Exercise inputs:
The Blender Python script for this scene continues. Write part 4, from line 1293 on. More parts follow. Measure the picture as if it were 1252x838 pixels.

--

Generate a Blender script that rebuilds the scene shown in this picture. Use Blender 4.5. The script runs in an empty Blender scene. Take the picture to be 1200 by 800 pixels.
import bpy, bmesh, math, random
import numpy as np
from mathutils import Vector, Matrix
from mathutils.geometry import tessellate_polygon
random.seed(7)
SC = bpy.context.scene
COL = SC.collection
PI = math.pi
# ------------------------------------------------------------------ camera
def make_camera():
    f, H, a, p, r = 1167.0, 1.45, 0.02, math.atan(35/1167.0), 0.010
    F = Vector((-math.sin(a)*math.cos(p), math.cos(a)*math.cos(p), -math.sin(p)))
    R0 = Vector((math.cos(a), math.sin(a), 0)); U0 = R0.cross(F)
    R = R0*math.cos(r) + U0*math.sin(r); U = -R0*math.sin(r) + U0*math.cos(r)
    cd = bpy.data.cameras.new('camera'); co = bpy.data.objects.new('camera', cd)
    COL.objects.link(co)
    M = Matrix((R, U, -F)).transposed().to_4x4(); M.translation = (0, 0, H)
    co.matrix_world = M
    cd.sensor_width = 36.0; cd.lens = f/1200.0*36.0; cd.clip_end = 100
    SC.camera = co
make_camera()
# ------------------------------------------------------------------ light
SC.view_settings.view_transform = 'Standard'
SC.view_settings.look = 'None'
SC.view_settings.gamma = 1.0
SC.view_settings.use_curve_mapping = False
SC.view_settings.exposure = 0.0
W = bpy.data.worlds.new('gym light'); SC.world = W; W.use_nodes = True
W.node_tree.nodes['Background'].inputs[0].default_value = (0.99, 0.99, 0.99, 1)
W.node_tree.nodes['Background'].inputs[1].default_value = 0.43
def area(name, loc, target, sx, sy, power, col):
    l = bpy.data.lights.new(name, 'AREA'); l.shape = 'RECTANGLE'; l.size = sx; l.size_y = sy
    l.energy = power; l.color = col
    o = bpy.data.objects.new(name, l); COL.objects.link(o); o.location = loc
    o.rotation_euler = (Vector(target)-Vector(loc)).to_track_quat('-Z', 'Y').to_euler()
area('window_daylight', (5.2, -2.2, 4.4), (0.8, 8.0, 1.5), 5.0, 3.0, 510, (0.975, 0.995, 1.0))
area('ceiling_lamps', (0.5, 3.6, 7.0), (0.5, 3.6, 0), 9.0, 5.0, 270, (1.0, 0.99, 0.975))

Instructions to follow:
All lines in the data that contain the word "from" should be copied.

Exercise response:
The Blender Python script for this scene continues. Write part 4, from line 1293 on. More parts follow. Measure the picture as if it were 1252x838 pixels.
from mathutils import Vector, Matrix
from mathutils.geometry import tessellate_polygon